What: policy-orienting document

Impactscore: 4

For who: Companies, sector organizations, academics and other persons involved in the auditing of algorithms



Note: The DRCF is a cooperation between several British regulators including the Competition and Markets Authority (CMA), the Information Commissioner’s Office (ICO), the Office of Communications (Ofcom) and the Financial Conduct Authority (FCA).

In this discussion paper, the DRCF identifies current issues relating to the auditing of algorithms ( encountered by regulators but also by organisations themselves, civil society, academia, etc.). Algorithmic auditing is useful for many different parties, such as the involved organisations (to improve their systems), the affected persons, regulators, etc. On the basis of the identified issues, the DRCF explores the future ecosystem of algorithmic auditing and the role of regulators herein. The DRCF also describes the different types and outcomes of audits.

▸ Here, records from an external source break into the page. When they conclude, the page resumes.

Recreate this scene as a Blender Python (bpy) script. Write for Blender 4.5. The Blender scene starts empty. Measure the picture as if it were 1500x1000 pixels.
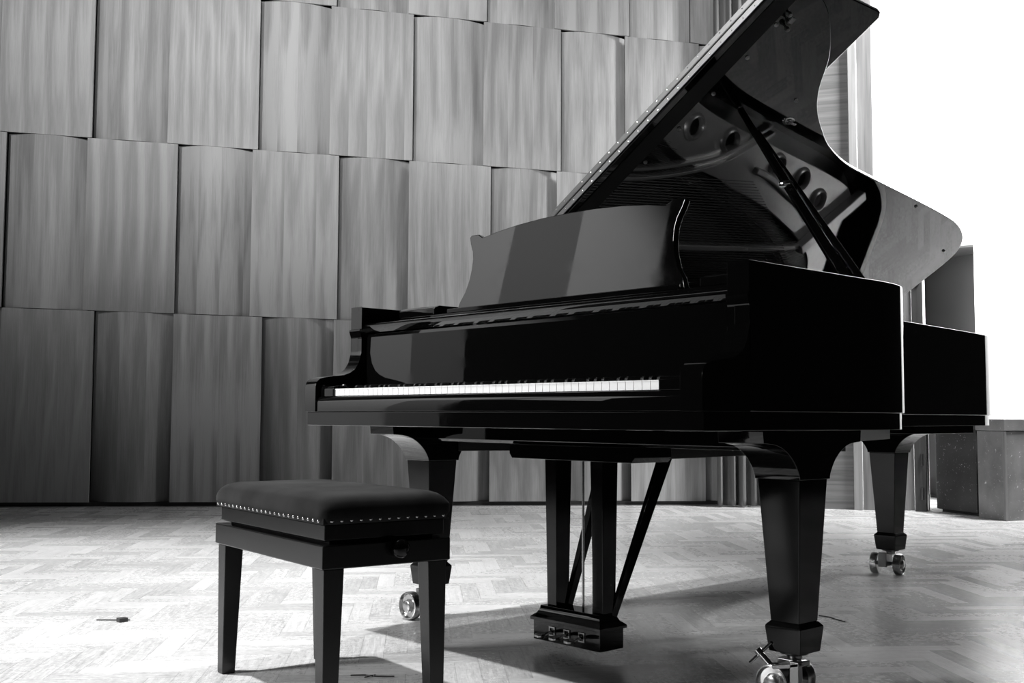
import bpy, bmesh, math, random
from mathutils import Vector, Matrix
random.seed(7)
scene = bpy.context.scene
COL = scene.collection
PI = math.pi
R = math.radians

# ------------------------------------------------------------------ materials
class NB:
    def __init__(s, name):
        s.m = bpy.data.materials.new(name); s.m.use_nodes = True
        s.t = s.m.node_tree; s.n = s.t.nodes
        s.b = s.n['Principled BSDF']
    def node(s, typ, **kw):
        n = s.n.new(typ)
        for k, v in kw.items():
            if k in n.inputs.keys(): n.inputs[k].default_value = v
            else: setattr(n, k, v)
        return n
    def link(s, a, b): s.t.links.new(a, b)
    def math(s, op, a, b=None, c=None):
        n = s.n.new('ShaderNodeMath'); n.operation = op
        for i, v in enumerate((a, b, c)):
            if v is None: continue
            if isinstance(v, (int, float)): n.inputs[i].default_value = v
            else: s.link(v, n.inputs[i])
        return n.outputs[0]
    def ramp(s, fac, stops):
        r = s.n.new('ShaderNodeValToRGB')
        els = r.color_ramp.elements
        while len(els) < len(stops): els.new(0.5)
        for e, (p, g) in zip(els, stops):
            e.position = p; e.color = (g, g, g, 1)
        s.link(fac, r.inputs[0]); return r.outputs[0]
    def bump(s, h, strength, dist=0.01):
        b = s.n.new('ShaderNodeBump'); b.inputs['Strength'].default_value = strength
        b.inputs['Distance'].default_value = dist
        s.link(h, b.inputs['Height']); s.link(b.outputs[0], s.b.inputs['Normal'])

def simple(name, g, rough=0.4, metal=0.0, ior=1.5, coat=0.0, noise=0.0, nscale=40):
    k = NB(name)
    k.b.inputs['Base Color'].default_value = (g, g, g, 1)
    k.b.inputs['Roughness'].default_value = rough
    k.b.inputs['Metallic'].default_value = metal
    k.b.inputs['IOR'].default_value = ior
    k.b.inputs['Coat Weight'].default_value = coat
    k.b.inputs['Coat Roughness'].default_value = 0.02
    tc = k.node('ShaderNodeTexCoord')
    nz = k.node('ShaderNodeTexNoise', Scale=nscale, Detail=3.0)
    k.link(tc.outputs['Object'], nz.inputs['Vector'])
    if noise:
        k.link(k.ramp(nz.outputs[0], [(0.3, max(0, g*(1-noise))), (0.7, g*(1+noise))]), k.b.inputs['Base Color'])
    return k.m

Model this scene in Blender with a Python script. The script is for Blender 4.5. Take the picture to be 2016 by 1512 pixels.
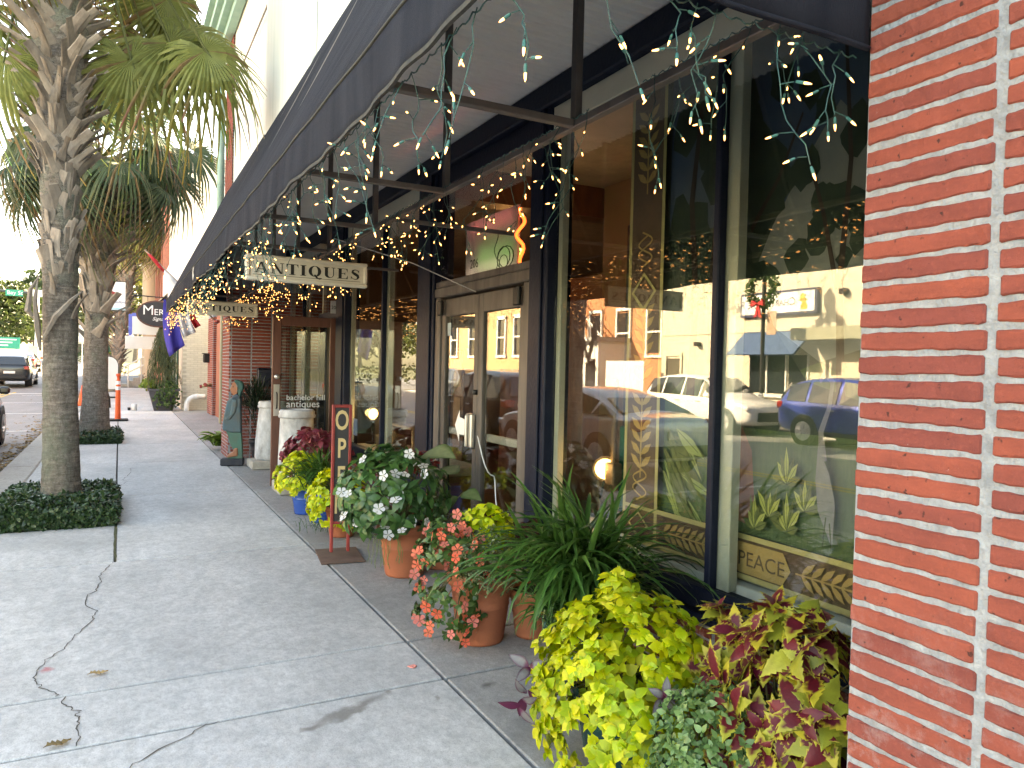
import bpy, bmesh, math, random
import numpy as np
from mathutils import Vector, Matrix, Euler

for _o in list(bpy.data.objects):
    bpy.data.objects.remove(_o)
SC = bpy.context.scene
COL = SC.collection
R = math.radians

# ------------------------------------------------------------------ camera
CAM_H = 1.55
_f, _cx, _cy = 1456.0, 1008.0, 756.0
_d1 = np.array([235 - _cx, 708 - _cy, _f]); _d1 /= np.linalg.norm(_d1)
_d2 = np.array([3750 - _cx, 790 - _cy, _f]); _d2 -= _d1 * (_d1 @ _d2); _d2 /= np.linalg.norm(_d2)
_up = -np.cross(_d1, _d2)
_up = -_up if _up[1] > 0 else _up
_RW = np.stack([_d2, _d1, _up])            # world axes (x = towards the shop, y = down the street, z = up)
_r = _RW @ np.array([1., 0, 0]); _u = _RW @ np.array([0, -1., 0]); _b = _RW @ np.array([0, 0, -1.])
cam_data = bpy.data.cameras.new('camera')
cam_data.sensor_width = 36.0
cam_data.lens = 26.0
cam_data.clip_start = 0.05
cam_data.clip_end = 2000
cam = bpy.data.objects.new('camera', cam_data)
COL.objects.link(cam)
cam.matrix_world = Matrix(((_r[0], _u[0], _b[0], 0), (_r[1], _u[1], _b[1], 0), (_r[2], _u[2], _b[2], CAM_H), (0, 0, 0, 1)))
SC.camera = cam

# ------------------------------------------------------------------ sky, sun, exposure
SUN_EL = R(30)
SUN_AZ = math.atan2(0.44, 0.90)            # angle from +X (behind the shop) towards +Y (down the street)
sun_vec = Vector((math.cos(SUN_EL) * math.cos(SUN_AZ), math.cos(SUN_EL) * math.sin(SUN_AZ), math.sin(SUN_EL)))
world = bpy.data.worlds.new('World'); SC.world = world; world.use_nodes = True
wn = world.node_tree.nodes; wl = world.node_tree.links
bg = wn['Background']
sky = wn.new('ShaderNodeTexSky'); sky.sky_type = 'NISHITA'; sky.sun_disc = False
sky.sun_elevation = SUN_EL
sky.sun_rotation = math.atan2(sun_vec.x, sun_vec.y)
sky.air_density = 1.0; sky.dust_density = 2.0; sky.ozone_density = 1.0
wl.new(sky.outputs[0], bg.inputs[0]); bg.inputs[1].default_value = 0.15
sd = bpy.data.lights.new('sun', 'SUN'); sd.energy = 5.0; sd.angle = R(0.55); sd.color = (1.0, 0.92, 0.80)
sun = bpy.data.objects.new('sun', sd); COL.objects.link(sun)
sun.rotation_euler = (-sun_vec).to_track_quat('-Z', 'Y').to_euler()
sun.location = sun_vec * 60

SC.render.engine = 'CYCLES'
SC.view_settings.view_transform = 'Standard'
SC.view_settings.look = 'None'
SC.view_settings.exposure = 3.3
SC.view_settings.gamma = 1.0
SC.view_settings.use_curve_mapping = False
SC.view_settings.use_white_balance = True
SC.view_settings.white_balance_temperature = 9900
SC.view_settings.white_balance_tint = 11
cy = SC.cycles
cy.use_denoising = True
cy.max_bounces = 8; cy.diffuse_bounces = 3; cy.glossy_bounces = 3; cy.transmission_bounces = 4; cy.transparent_max_bounces = 12
cy.sample_clamp_indirect = 4.0; cy.sample_clamp_direct = 0
cy.caustics_reflective = False; cy.caustics_refractive = False
cy.use_adaptive_sampling = True; cy.adaptive_threshold = 0.02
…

The DRCF identified the following current issues:

  • A lack of rules and standards (for auditing) in the algorithmic auditing landscape (with the exception of some highly regulated sectors such as aviation and health);
  • Auditors entering the market without quality assurance and without commonly agreed upon auditing standards;
  • Inconsistency in what the audits focus on;
  • Limited access to systems by auditors (especially academics and non-profits);
  • Incomplete cooperation and inconsistent documentation from organisations;
  • Legal risks for auditors scaping information from systems;
  • Insufficient means of redress for affected persons even after the audit.

The DRCF recognises the important role of regulators in addressing these issues and considers several plausible solutions. For example providing guidance on the timing of audits, establishing best practices (who needs to disclose information to whom?) and assisting with the development of standards (for processing, auditing and performance). Regulators should dulyconsider when they should act themselves and when they should act as facilitator. In that regard, they may accredit third-party auditors to certify systems in compliance with with regulatory standards.

Regulators can also help to ensure sufficient access to systems for auditors and to ensure appropriate (regulatory) actions after an audit. They may make it easier to report harms and provide incentives to come forward with relevant information. The DRCF also considers the need to balance the benefits of these new auditing requirements with the regulatory costs for organisations.

In that regard the DRCF welcomes cooperation and collaborative action with industry to address these issues and launches a call for input to inform their future work.